Среди наиболее влиятельных и элегантных образцов такого рода исследований – опубликованная в 1991 г. монография уже не раз упоминавшегося Джека Голдстоуна «Революции и восстания в мире раннего Нового времени»[79]. В основе модели Голдстоуна находятся процессы демографического роста, которые в доиндустриальной Европе (как и сегодня в Третьем мире) хронически опережали рост экономического благосостояния. По имени классического предтечи демографического анализа Томаса Мальтуса, эта неплохо разработанная в наши дни модель получила название мальтузианской ловушки. С притоком материальных ресурсов (как в Европе XVI–XVII вв., постепенно выкарабкивающейся из коллапса феодализма, эпидемий, религиозной резни и одновременно получающей приток ресурсов из недавно открытых Америк) налаживается жизнь и повышается рождаемость. Например, появляется возможность раньше обзаводиться семьями и не отсылать младших сыновей в армию и колонии, а дочерей – в монастырь. Однако через два-три поколения рост населения перекрывает экстенсивный приток ресурсов и начинают возникать всевозможные закупорки и трения. Традиционные взгляды на происхождение революций фокусировались на бедствиях простого народа и росте эксплуатации со стороны властей и господствующих классов.
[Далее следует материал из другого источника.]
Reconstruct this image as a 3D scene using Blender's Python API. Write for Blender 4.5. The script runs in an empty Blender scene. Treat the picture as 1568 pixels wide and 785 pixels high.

Голдстоун же ввел аналитическое различение проблем, возникающих у государственных организаций в периоды мальтузианских кризисов (прежде всего фискальных затруднений, когда налогов перестает хватать на текущие расходы, содержание бюрократии и войска и выплаты процентов по прошлым займам), и дилемм самих господствующих классов, которым становится все труднее воспроизводить свой предписанный социальными нормами элитарный уровень потребления. Иначе говоря, при всех бедствиях крестьянства и городской бедноты, дворянству, особенно мелкому, нередко тоже приходится сокращать свое потребление и отказываться от былых статусных практик и привилегий. Поскольку элиты, в отличие от бедноты, все-таки не голодают, то их дети более успешно выживают до взросления – и это только усугубляет дилеммы элитных семей. Как всех их одеть и снарядить такими дорогими конями, шпагами или саблями, как делить наследство, как давать приданное дочерям, как пристроить сыновей на хорошую службу? Вообразите юного гасконца д’Артаньяна.